**Task prompt**
Copy the listing verbatim, excluding any images found in it.

**Dataset section**
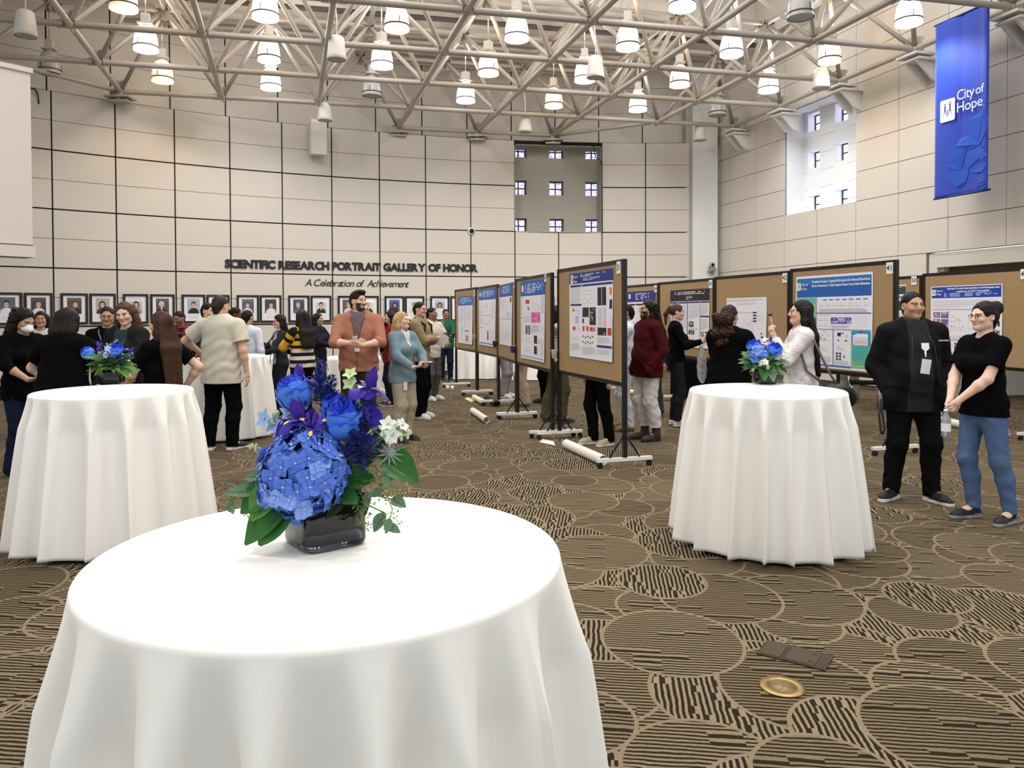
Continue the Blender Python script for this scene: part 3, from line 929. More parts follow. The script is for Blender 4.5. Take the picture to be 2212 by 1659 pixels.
def banner():
    a = at(2020, 80, 14.1); b = at(2139, 30, 13.0)
    s0, pa = right_s(2020, 250); s1, pb = right_s(2140, 220)
    off = 0.84
    w = 1.17
    sm = (right_s(2021, 300)[0] - .45)
    # solve along-wall position for the offset plane
    def s_at(px, py):
        d = ray(px, py); o = Vector((0, 0, CAMH)); P0 = CORN + RN * off
        t = (P0 - o).dot(RN) / d.dot(RN); p = o + d * t
        return (p - P0).dot(RD), p.z
    sL, zTL = s_at(2021, 75); sR, zTR = s_at(2138, 27)
    _, zBL = s_at(2020, 430); 
    zT = (zTL + zTR) / 2 + .16; zB = zBL
    W, H = sR - sL, zT - zB
    M = Matrix((RD, Vector((0, 0, 1)), RN)).transposed().to_4x4()
    M.translation = rpt(sL, zT, off)
    e = empty('hanging_banner', (0, 0, 0), 'tall royal blue fabric banner with white emblem hanging by the panelled wall', 'banner')
    e.matrix_world = M
    nx, ny = 24, 60
    def fold(x, y):
        f = y / H
        return .014 * math.sin(x / W * 7 + f * .6) * (0.4 + .6 * f) + .02 * math.exp(-((x / W - .93) / .05) ** 2) - .012 * math.exp(-((x / W - .5) / .06) ** 2)
    mb = MB()
    vs = [(W * i / nx, -H * j / ny, fold(W * i / nx, H * j / ny)) for j in range(ny + 1) for i in range(nx + 1)]
    mb.add(vs, [(j*(nx+1)+i, (j+1)*(nx+1)+i, (j+1)*(nx+1)+i+1, j*(nx+1)+i+1) for j in range(ny) for i in range(nx)], 0, True)
    fab = mb.build('fabric', mat('banner_blue', (0.006, 0.045, 0.46), 0.6, sheen=0.2, bump=.05, bscale=500), e)
    sd = fab.modifiers.new('thick', 'SOLIDIFY'); sd.thickness = .006
    mb = MB(); mb.tube([(-.03, 0, -.006), (W + .03, 0, -.006)], .016, 10); mb.build('top_rod', mat('rod_blue', (0.01, 0.03, 0.2), .5), e)
    mb = MB(); mb.tube([(-.02, -H, -.004), (W + .02, -H, -.004)], .018, 10); mb.build('bottom_rod', mat('rod_blue', (0.01, 0.03, 0.2), .5), e)
    # pale blue overlapping leaf-like shapes near the foot
    def bez(pts, n=8):
        out = []
        m = len(pts)
        for i in range(m):
            p0, p1, p2, p3 = (Vector((*pts[(i + k) % m], 0)) for k in (-1, 0, 1, 2))
            for k in range(n):
                t = k / n
                q = 0.5 * ((2*p1) + (-p0+p2)*t + (2*p0-5*p1+4*p2-p3)*t*t + (-p0+3*p1-3*p2+p3)*t**3)
                out.append((q.x, q.y))
        return out
    # fractions of the banner: x right, y down
    S = [[(.60,.60),(.62,.60),(.80,.585),(.97,.59),(.99,.60),(.99,.66),(.85,.75),(.70,.735),(.66,.70)],
         [(.42,.69),(.50,.685),(.66,.68),(.76,.72),(.82,.745),(.70,.76),(.60,.752),(.55,.80),(.50,.86),(.42,.855),(.30,.83),(.26,.78),(.26,.725),(.30,.72),(.42,.717)],
         [(.62,.79),(.75,.765),(.88,.755),(.97,.79),(.98,.82),(.84,.83),(.70,.85),(.58,.88),(.52,.865),(.56,.83)],
         [(.66,.875),(.80,.85),(.97,.835),(.98,.86),(.92,.895),(.80,.90),(.70,.89)],
         [(.24,.86),(.30,.845),(.50,.862),(.62,.865),(.63,.90),(.56,.945),(.45,.955),(.35,.93),(.28,.89)],
         [(.78,.975),(.86,.955),(.98,.955),(.98,.965)]]
    mb = MB()
    for q, sh in enumerate(S):
        pts = bez(sh, 5)
        mb.poly([(x * W, -y * H, fold(x * W, y * H) + .006 + q * .0004) for (x, y) in reversed(pts)])
    mb.build('printed_leaves', mat('banner_light_blue', (0.008, 0.078, 0.52), 0.6), e)
    wh = mat('banner_white', (0.82, 0.84, 0.92), 0.6)
    # emblem: rounded white square with three reaching figures
    def local(x, y, dz): return (x * W, -y * H, .022 + dz)
    def emblem(parent, fx, fy, sz, dz, matw, matb, name='emblem', flip=1):
        mb = MB(); c = .1 * sz
        pts = []
        for (cx_, cy_, a0) in ((sz/2 - c, sz*.62 - c, 0), (-sz/2 + c, sz*.62 - c, 90), (-sz/2 + c, -sz*.62 + c, 180), (sz/2 - c, -sz*.62 + c, 270)):
            for k in range(4):
                a = R(a0 + 30 * k); pts.append((fx + cx_ + c * math.cos(a), fy + cy_ + c * math.sin(a), dz))
        mb.poly(pts, 0)
        def fig(cx_, top, s, hand):
            X = lambda x: fx + sz * (cx_ + x * s); Y = lambda y: fy + sz * (top + y * s)
            z2 = dz + .0015
            mb.poly([(X(.055 * math.cos(R(a))), Y(.055 * math.sin(R(a))), z2) for a in range(0, 360, 40)], 1)
            mb.poly([(X(-.24), Y(.02 * hand), z2), (X(-.06), Y(-.10), z2), (X(.06), Y(-.10), z2), (X(.24), Y(.02), z2), (X(.05), Y(-.16), z2), (X(.055), Y(-.45), z2), (X(.19), Y(-1.0), z2), (X(.02), Y(-.52), z2), (X(-.02), Y(-.52), z2), (X(-.19), Y(-1.0), z2), (X(-.055), Y(-.45), z2), (X(-.05), Y(-.16), z2)][::-1], 1)
        fig(-.17, .36, .82, 1); fig(.17, .40, .86, 1); fig(.0, .06, .5, 1)
        o = mb.build(name, [matw, matb], parent)
        return o
    emblem(e, .265 * W, -.512 * H, .285 * W, .024, wh, mat('emblem_blue', (0.02, 0.04, 0.28), .6))
    lt = MB()
    for (tx, fx, fy, sz, mw) in (('City', .445, .450, .215, .315), ('of', .785, .450, .185, .15), ('Hope', .445, .517, .215, .465), ('.', .925, .535, .10, .014)):
        me = text_mesh(tx, sz * W * 1.05, 'wordmark', 'LEFT', 0, 0, 0, .95)
        xs = [v.co.x for v in me.vertices]; k_ = mw * W / (max(xs) - min(xs)); x0_ = min(xs)
        for v in me.vertices: v.co.x = (v.co.x - x0_) * k_
        me.materials.clear(); me.materials.append(wh)
        o = addobj('wordmark', me, e); o.location = (fx * W, -fy * H, .026)
    return emblem
EMBLEM = banner()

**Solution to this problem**
Continue the Blender Python script for this scene: part 3, from line 929. More parts follow. The script is for Blender 4.5. Take the picture to be 2212 by 1659 pixels.
def banner():
    a = at(2020, 80, 14.1); b = at(2139, 30, 13.0)
    s0, pa = right_s(2020, 250); s1, pb = right_s(2140, 220)
    off = 0.84
    w = 1.17
    sm = (right_s(2021, 300)[0] - .45)
    # solve along-wall position for the offset plane
    def s_at(px, py):
        d = ray(px, py); o = Vector((0, 0, CAMH)); P0 = CORN + RN * off
        t = (P0 - o).dot(RN) / d.dot(RN); p = o + d * t
        return (p - P0).dot(RD), p.z
    sL, zTL = s_at(2021, 75); sR, zTR = s_at(2138, 27)
    _, zBL = s_at(2020, 430); 
    zT = (zTL + zTR) / 2 + .16; zB = zBL
    W, H = sR - sL, zT - zB
    M = Matrix((RD, Vector((0, 0, 1)), RN)).transposed().to_4x4()
    M.translation = rpt(sL, zT, off)
    e = empty('hanging_banner', (0, 0, 0), 'tall royal blue fabric banner with white emblem hanging by the panelled wall', 'banner')
    e.matrix_world = M
    nx, ny = 24, 60
    def fold(x, y):
        f = y / H
        return .014 * math.sin(x / W * 7 + f * .6) * (0.4 + .6 * f) + .02 * math.exp(-((x / W - .93) / .05) ** 2) - .012 * math.exp(-((x / W - .5) / .06) ** 2)
    mb = MB()
    vs = [(W * i / nx, -H * j / ny, fold(W * i / nx, H * j / ny)) for j in range(ny + 1) for i in range(nx + 1)]
    mb.add(vs, [(j*(nx+1)+i, (j+1)*(nx+1)+i, (j+1)*(nx+1)+i+1, j*(nx+1)+i+1) for j in range(ny) for i in range(nx)], 0, True)
    fab = mb.build('fabric', mat('banner_blue', (0.006, 0.045, 0.46), 0.6, sheen=0.2, bump=.05, bscale=500), e)
    sd = fab.modifiers.new('thick', 'SOLIDIFY'); sd.thickness = .006
    mb = MB(); mb.tube([(-.03, 0, -.006), (W + .03, 0, -.006)], .016, 10); mb.build('top_rod', mat('rod_blue', (0.01, 0.03, 0.2), .5), e)
    mb = MB(); mb.tube([(-.02, -H, -.004), (W + .02, -H, -.004)], .018, 10); mb.build('bottom_rod', mat('rod_blue', (0.01, 0.03, 0.2), .5), e)
    # pale blue overlapping leaf-like shapes near the foot
    def bez(pts, n=8):
        out = []
        m = len(pts)
        for i in range(m):
            p0, p1, p2, p3 = (Vector((*pts[(i + k) % m], 0)) for k in (-1, 0, 1, 2))
            for k in range(n):
                t = k / n
                q = 0.5 * ((2*p1) + (-p0+p2)*t + (2*p0-5*p1+4*p2-p3)*t*t + (-p0+3*p1-3*p2+p3)*t**3)
                out.append((q.x, q.y))
        return out
    # fractions of the banner: x right, y down
    S = [[(.60,.60),(.62,.60),(.80,.585),(.97,.59),(.99,.60),(.99,.66),(.85,.75),(.70,.735),(.66,.70)],
         [(.42,.69),(.50,.685),(.66,.68),(.76,.72),(.82,.745),(.70,.76),(.60,.752),(.55,.80),(.50,.86),(.42,.855),(.30,.83),(.26,.78),(.26,.725),(.30,.72),(.42,.717)],
         [(.62,.79),(.75,.765),(.88,.755),(.97,.79),(.98,.82),(.84,.83),(.70,.85),(.58,.88),(.52,.865),(.56,.83)],
         [(.66,.875),(.80,.85),(.97,.835),(.98,.86),(.92,.895),(.80,.90),(.70,.89)],
         [(.24,.86),(.30,.845),(.50,.862),(.62,.865),(.63,.90),(.56,.945),(.45,.955),(.35,.93),(.28,.89)],
         [(.78,.975),(.86,.955),(.98,.955),(.98,.965)]]
    mb = MB()
    for q, sh in enumerate(S):
        pts = bez(sh, 5)
        mb.poly([(x * W, -y * H, fold(x * W, y * H) + .006 + q * .0004) for (x, y) in reversed(pts)])
    mb.build('printed_leaves', mat('banner_light_blue', (0.008, 0.078, 0.52), 0.6), e)
    wh = mat('banner_white', (0.82, 0.84, 0.92), 0.6)
    # emblem: rounded white square with three reaching figures
    def local(x, y, dz): return (x * W, -y * H, .022 + dz)
    def emblem(parent, fx, fy, sz, dz, matw, matb, name='emblem', flip=1):
        mb = MB(); c = .1 * sz
        pts = []
        for (cx_, cy_, a0) in ((sz/2 - c, sz*.62 - c, 0), (-sz/2 + c, sz*.62 - c, 90), (-sz/2 + c, -sz*.62 + c, 180), (sz/2 - c, -sz*.62 + c, 270)):
            for k in range(4):
                a = R(a0 + 30 * k); pts.append((fx + cx_ + c * math.cos(a), fy + cy_ + c * math.sin(a), dz))
        mb.poly(pts, 0)
        def fig(cx_, top, s, hand):
            X = lambda x: fx + sz * (cx_ + x * s); Y = lambda y: fy + sz * (top + y * s)
            z2 = dz + .0015
            mb.poly([(X(.055 * math.cos(R(a))), Y(.055 * math.sin(R(a))), z2) for a in range(0, 360, 40)], 1)
            mb.poly([(X(-.24), Y(.02 * hand), z2), (X(-.06), Y(-.10), z2), (X(.06), Y(-.10), z2), (X(.24), Y(.02), z2), (X(.05), Y(-.16), z2), (X(.055), Y(-.45), z2), (X(.19), Y(-1.0), z2), (X(.02), Y(-.52), z2), (X(-.02), Y(-.52), z2), (X(-.19), Y(-1.0), z2), (X(-.055), Y(-.45), z2), (X(-.05), Y(-.16), z2)][::-1], 1)
        fig(-.17, .36, .82, 1); fig(.17, .40, .86, 1); fig(.0, .06, .5, 1)
        o = mb.build(name, [matw, matb], parent)
        return o
    emblem(e, .265 * W, -.512 * H, .285 * W, .024, wh, mat('emblem_blue', (0.02, 0.04, 0.28), .6))
    lt = MB()
    for (tx, fx, fy, sz, mw) in (('City', .445, .450, .215, .315), ('of', .785, .450, .185, .15), ('Hope', .445, .517, .215, .465), ('.', .925, .535, .10, .014)):
        me = text_mesh(tx, sz * W * 1.05, 'wordmark', 'LEFT', 0, 0, 0, .95)
        xs = [v.co.x for v in me.vertices]; k_ = mw * W / (max(xs) - min(xs)); x0_ = min(xs)
        for v in me.vertices: v.co.x = (v.co.x - x0_) * k_
        me.materials.clear(); me.materials.append(wh)
        o = addobj('wordmark', me, e); o.location = (fx * W, -fy * H, .026)
    return emblem
EMBLEM = banner()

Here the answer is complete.